┏━━

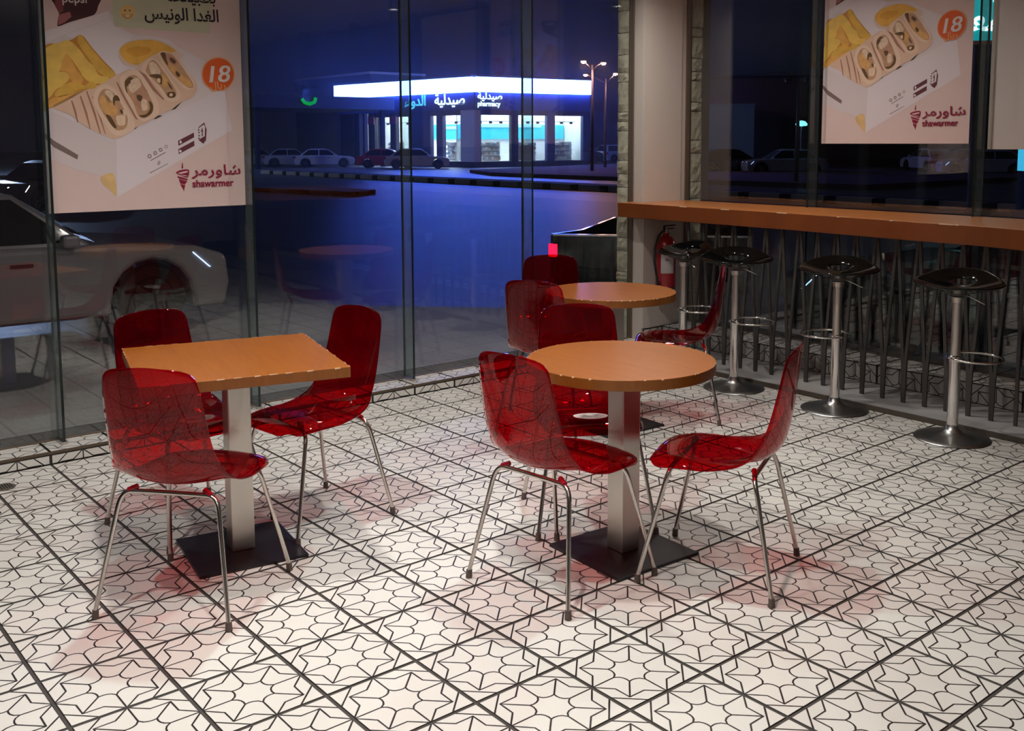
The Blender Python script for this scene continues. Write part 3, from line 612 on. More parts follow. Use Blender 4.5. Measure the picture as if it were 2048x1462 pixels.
MB().add(vs, [(2*k, 2*k+2, 2*k+3, 2*k+1) for k in range(4)], PRINTG).build('label_print', fe, True)
MB().tube([(0, 0, 0.42), (0, 0, 0.46)], 0.016, STEEL, 14).box(-0.012, 0.012, -0.02, 0.075, 0.452, 0.458, RUBBER).box(-0.010, 0.010, -0.02, 0.095, 0.475, 0.482, RUBBER).box(-0.008, 0.008, -0.024, -0.014, 0.445, 0.482, RUBBER).build('valve', fe)
hp = [(0, -0.012, 0.435), (0.01, -0.05, 0.44), (0.015, -0.10, 0.40), (0.015, -0.135, 0.32), (0.015, -0.138, 0.22), (0.015, -0.115, 0.12), (0.015, -0.095, 0.05)]
MB().tube(hp, 0.0085, RUBBER, 10).tube([(0.015, -0.097, 0.06), (0.015, -0.088, 0.015)], 0.013, RUBBER, 10, r1=0.010).build('hose', fe, True, auto=50)
MB().box(-0.088, -0.070, -0.02, 0.02, 0.25, 0.41, STEEL).box(-0.088, -0.02, -0.012, 0.012, 0.405, 0.412, STEEL).build('wall_bracket', fe)

# =================================================================== RED SHELL CHAIRS
def lerp_tab(tab, s):
    for k in range(len(tab)-1):
        if s <= tab[k+1][0]:
            f = (s-tab[k][0])/(tab[k+1][0]-tab[k][0]); 
            p0 = tab[max(k-1, 0)]; p1 = tab[k]; p2 = tab[k+1]; p3 = tab[min(k+2, len(tab)-1)]
            return [0.5*((2*b)+(-a+c)*f+(2*a-5*b+4*c-d)*f*f+(-a+3*b-3*c+d)*f**3) for a, b, c, d in zip(p0[1:], p1[1:], p2[1:], p3[1:])]
    return list(tab[-1][1:])
# s: y, z, half width, edge curl
PROF = [(0.0, -.270, .850, .158, .020), (1.0, -.262, .77, .167, .026), (2.0, -.250, .665, .175, .036), (3.0, -.236, .56, .183, .050), (4.0, -.212, .485, .194, .060),
        (5.0, -.165, .446, .203, .046), (6.0, -.095, .434, .213, .028), (7.0, .00, .434, .214, .016), (8.0, .086, .444, .208, .002), (9.0, .155, .449, .197, -.010), (9.7, .202, .444, .186, -.018), (10.1, .224, .433, .182, -.012), (10.35, .234, .410, .178, -.004)]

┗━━

• _Prompt_
Go through the listing above and write it all out exactly, leaving out any picture.

• _Result of this task_
The Blender Python script for this scene continues. Write part 3, from line 612 on. More parts follow. Use Blender 4.5. Measure the picture as if it were 2048x1462 pixels.
MB().add(vs, [(2*k, 2*k+2, 2*k+3, 2*k+1) for k in range(4)], PRINTG).build('label_print', fe, True)
MB().tube([(0, 0, 0.42), (0, 0, 0.46)], 0.016, STEEL, 14).box(-0.012, 0.012, -0.02, 0.075, 0.452, 0.458, RUBBER).box(-0.010, 0.010, -0.02, 0.095, 0.475, 0.482, RUBBER).box(-0.008, 0.008, -0.024, -0.014, 0.445, 0.482, RUBBER).build('valve', fe)
hp = [(0, -0.012, 0.435), (0.01, -0.05, 0.44), (0.015, -0.10, 0.40), (0.015, -0.135, 0.32), (0.015, -0.138, 0.22), (0.015, -0.115, 0.12), (0.015, -0.095, 0.05)]
MB().tube(hp, 0.0085, RUBBER, 10).tube([(0.015, -0.097, 0.06), (0.015, -0.088, 0.015)], 0.013, RUBBER, 10, r1=0.010).build('hose', fe, True, auto=50)
MB().box(-0.088, -0.070, -0.02, 0.02, 0.25, 0.41, STEEL).box(-0.088, -0.02, -0.012, 0.012, 0.405, 0.412, STEEL).build('wall_bracket', fe)

# =================================================================== RED SHELL CHAIRS
def lerp_tab(tab, s):
    for k in range(len(tab)-1):
        if s <= tab[k+1][0]:
            f = (s-tab[k][0])/(tab[k+1][0]-tab[k][0]); 
            p0 = tab[max(k-1, 0)]; p1 = tab[k]; p2 = tab[k+1]; p3 = tab[min(k+2, len(tab)-1)]
            return [0.5*((2*b)+(-a+c)*f+(2*a-5*b+4*c-d)*f*f+(-a+3*b-3*c+d)*f**3) for a, b, c, d in zip(p0[1:], p1[1:], p2[1:], p3[1:])]
    return list(tab[-1][1:])
# s: y, z, half width, edge curl
PROF = [(0.0, -.270, .850, .158, .020), (1.0, -.262, .77, .167, .026), (2.0, -.250, .665, .175, .036), (3.0, -.236, .56, .183, .050), (4.0, -.212, .485, .194, .060),
        (5.0, -.165, .446, .203, .046), (6.0, -.095, .434, .213, .028), (7.0, .00, .434, .214, .016), (8.0, .086, .444, .208, .002), (9.0, .155, .449, .197, -.010), (9.7, .202, .444, .186, -.018), (10.1, .224, .433, .182, -.012), (10.35, .234, .410, .178, -.004)]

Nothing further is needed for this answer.